If we had to picture how xenophobic groups are using hate speech to further their agendas, we could use a rabid vicious-looking dog being walked on a short leash by a zealous owner. The dog attracts lots of attention and the owner is happy about this.

What the owner doesn’t know is that the dog knows no master and can bite back hard like he did with Anders Breivik, who murdered on his counterjihadist crusade 77 victims in Norway in July 2011.

Another matter that the rabid dog owner doesn’t want to know, or is ignorant of, is that numerous rabid dogs on short leashes with owners can spark conflicts and wars between nations.

A shadow report on racism by ENAR, the European Network Against Racism, expresses concern about widespread Islamophobia in many European countries.

It claims:  ”…damage to Islamic buildings, and protests against the building of mosques even in countries, such as Poland, where some Muslim communities have been established and integrated for centuries. Muslim women and girls are particularly affected, facing an extreme form of double discrimination on the basis of both their religion and their gender. In France for instance, 85% of all Islamophobic acts target women.”

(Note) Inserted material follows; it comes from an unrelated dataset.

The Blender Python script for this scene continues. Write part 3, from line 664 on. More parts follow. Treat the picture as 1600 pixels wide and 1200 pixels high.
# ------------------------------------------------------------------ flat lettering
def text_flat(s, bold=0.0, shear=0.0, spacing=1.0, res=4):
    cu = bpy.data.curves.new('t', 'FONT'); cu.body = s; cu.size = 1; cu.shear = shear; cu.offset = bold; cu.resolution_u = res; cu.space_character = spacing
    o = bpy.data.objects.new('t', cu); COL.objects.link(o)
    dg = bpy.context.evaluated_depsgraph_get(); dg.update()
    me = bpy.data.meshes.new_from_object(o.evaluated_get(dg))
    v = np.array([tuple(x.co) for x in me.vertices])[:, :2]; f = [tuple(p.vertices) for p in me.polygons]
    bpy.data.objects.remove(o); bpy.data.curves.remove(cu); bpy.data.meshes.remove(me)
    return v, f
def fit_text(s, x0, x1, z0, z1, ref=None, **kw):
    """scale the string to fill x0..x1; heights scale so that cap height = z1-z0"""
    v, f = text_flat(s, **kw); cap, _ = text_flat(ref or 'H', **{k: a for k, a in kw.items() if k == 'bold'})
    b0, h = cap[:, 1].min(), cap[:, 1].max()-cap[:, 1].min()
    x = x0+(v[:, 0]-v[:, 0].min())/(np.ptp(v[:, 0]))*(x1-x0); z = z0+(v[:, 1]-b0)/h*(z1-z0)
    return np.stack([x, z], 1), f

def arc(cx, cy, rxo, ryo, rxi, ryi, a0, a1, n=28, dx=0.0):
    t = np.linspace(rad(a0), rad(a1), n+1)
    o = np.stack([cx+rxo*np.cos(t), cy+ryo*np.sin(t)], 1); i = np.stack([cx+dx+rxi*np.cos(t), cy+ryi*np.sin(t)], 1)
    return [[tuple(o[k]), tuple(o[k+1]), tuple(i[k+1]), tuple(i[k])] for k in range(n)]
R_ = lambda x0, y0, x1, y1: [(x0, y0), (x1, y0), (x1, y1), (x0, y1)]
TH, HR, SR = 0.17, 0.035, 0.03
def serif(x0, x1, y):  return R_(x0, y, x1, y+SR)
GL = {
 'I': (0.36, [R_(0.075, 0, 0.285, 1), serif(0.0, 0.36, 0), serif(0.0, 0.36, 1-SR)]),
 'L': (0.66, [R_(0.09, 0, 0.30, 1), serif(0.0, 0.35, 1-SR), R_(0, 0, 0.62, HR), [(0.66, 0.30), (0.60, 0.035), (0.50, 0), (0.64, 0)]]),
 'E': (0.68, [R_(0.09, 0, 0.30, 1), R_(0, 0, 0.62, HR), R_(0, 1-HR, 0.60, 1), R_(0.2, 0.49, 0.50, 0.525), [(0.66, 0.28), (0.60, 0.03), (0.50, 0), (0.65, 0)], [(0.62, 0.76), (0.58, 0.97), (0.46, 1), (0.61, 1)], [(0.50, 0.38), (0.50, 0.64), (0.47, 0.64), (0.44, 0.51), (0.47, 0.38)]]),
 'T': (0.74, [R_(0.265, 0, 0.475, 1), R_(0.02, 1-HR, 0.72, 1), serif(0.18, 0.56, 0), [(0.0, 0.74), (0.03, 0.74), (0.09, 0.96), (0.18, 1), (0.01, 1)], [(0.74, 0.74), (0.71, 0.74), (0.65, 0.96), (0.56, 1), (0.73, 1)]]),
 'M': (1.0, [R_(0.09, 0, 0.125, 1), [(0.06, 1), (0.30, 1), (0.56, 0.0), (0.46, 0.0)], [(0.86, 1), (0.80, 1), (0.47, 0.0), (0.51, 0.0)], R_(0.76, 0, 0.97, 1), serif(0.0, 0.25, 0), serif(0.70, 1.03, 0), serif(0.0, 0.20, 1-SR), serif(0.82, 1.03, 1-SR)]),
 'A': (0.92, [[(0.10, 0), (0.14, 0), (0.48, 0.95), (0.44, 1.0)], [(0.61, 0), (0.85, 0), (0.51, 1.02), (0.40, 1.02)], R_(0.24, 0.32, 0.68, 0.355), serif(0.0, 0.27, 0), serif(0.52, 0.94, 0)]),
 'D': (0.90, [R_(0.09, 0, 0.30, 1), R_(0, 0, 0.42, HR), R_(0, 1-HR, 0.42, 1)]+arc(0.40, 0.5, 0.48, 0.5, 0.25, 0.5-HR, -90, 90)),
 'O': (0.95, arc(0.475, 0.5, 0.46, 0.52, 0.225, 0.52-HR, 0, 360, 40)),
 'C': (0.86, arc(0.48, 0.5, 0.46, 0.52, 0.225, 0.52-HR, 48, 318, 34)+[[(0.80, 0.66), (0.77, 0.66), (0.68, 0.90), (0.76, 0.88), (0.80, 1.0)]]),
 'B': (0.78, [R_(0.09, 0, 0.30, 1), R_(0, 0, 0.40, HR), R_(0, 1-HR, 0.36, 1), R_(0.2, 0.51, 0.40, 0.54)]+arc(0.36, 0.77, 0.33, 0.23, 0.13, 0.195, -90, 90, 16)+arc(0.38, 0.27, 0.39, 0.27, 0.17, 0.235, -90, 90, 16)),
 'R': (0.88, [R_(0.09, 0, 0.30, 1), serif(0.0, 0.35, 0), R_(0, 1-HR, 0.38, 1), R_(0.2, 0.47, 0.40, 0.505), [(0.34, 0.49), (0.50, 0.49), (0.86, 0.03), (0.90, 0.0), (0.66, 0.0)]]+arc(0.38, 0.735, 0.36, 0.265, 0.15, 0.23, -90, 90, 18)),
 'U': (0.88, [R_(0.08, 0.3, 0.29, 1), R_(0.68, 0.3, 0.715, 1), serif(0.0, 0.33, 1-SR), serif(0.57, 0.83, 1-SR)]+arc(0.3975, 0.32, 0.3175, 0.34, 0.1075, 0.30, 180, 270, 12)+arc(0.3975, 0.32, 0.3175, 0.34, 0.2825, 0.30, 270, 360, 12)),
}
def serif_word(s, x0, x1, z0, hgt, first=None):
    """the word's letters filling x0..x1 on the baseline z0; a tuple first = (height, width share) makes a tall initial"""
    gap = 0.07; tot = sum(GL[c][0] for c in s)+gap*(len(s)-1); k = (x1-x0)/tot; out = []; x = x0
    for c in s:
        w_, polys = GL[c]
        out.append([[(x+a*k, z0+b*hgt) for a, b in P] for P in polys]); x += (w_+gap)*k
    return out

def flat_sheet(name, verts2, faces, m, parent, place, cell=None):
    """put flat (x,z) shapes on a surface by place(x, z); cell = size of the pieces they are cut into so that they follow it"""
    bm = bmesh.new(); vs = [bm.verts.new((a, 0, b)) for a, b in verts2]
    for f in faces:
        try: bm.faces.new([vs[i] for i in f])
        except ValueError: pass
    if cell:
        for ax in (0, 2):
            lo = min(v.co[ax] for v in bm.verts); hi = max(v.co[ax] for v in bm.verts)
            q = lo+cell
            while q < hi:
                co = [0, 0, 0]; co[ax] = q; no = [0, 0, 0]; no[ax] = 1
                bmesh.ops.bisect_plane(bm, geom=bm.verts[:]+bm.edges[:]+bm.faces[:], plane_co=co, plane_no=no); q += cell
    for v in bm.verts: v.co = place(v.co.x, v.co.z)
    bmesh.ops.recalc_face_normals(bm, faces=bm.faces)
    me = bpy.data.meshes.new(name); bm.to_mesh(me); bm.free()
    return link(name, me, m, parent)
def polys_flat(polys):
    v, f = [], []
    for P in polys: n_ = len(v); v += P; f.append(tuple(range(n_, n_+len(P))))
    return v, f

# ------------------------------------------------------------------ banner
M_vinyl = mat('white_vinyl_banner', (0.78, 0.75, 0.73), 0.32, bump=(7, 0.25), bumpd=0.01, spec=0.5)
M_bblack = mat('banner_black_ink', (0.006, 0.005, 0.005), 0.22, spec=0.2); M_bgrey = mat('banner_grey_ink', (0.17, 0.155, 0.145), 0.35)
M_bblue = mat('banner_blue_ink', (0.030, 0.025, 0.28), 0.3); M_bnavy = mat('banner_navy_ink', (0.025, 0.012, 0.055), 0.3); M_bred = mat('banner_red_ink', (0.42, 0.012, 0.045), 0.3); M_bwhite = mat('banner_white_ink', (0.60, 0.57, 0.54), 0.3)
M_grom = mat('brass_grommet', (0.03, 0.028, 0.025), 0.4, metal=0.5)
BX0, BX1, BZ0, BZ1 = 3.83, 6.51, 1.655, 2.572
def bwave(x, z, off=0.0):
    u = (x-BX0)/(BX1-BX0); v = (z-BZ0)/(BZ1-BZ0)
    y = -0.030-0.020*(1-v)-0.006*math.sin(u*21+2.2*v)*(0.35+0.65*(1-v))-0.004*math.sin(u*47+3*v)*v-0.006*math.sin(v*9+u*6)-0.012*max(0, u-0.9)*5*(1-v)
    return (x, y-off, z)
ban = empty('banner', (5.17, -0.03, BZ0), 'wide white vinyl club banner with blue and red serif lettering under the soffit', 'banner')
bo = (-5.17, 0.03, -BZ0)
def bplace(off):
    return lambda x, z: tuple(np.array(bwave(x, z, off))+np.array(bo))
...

In Eastern Europe, where the economic recession has hit some countries very hard, nationalism and neo-Nazi anti-immigration groups have been on the rise. A spate of anti-Semitic attacks were recorded in the Ukraine, Poland and Hungary in recent days.

Anti-Semitism, which is one of the poisonous fruits of intolerance inflicting Europe these days, is not only on the rise in Eastern Europe but throughout the continent.

The media plays a crucial role in forging attitudes. Even so, the media mirrors what their readers think.

Rerenc Szaniszlo, an anti-Semitic radio broadcaster in Hungary who got fined for calling the Roma ”apes,” was awarded Hungary’s top journalism prize. He has a dubious reputation for spreading anti-Semitic conspiracy theories on his shows.

It’s a good matter that there are some self-respecting Hungarian journalists still around who saw this as a sham. Ten Transcics Prize for journalism winners from other categories handed their prizes in protest, according to The Independent.

All three cases above reveal something disturbing but known to us for a long time in Europe. Attacks on minorities have become so common in some parts of Europe that even journalists, who fuel such intolerance, are awarded coveted journalism awards.

The day will come when the crimes against minorities will be exposed. Their horrors, which reveal social exclusion, wrecked lives, abuse and exploitation, will one day awaken a wider audience to act and defend those democratic values we hold so dear and which are under threat these days.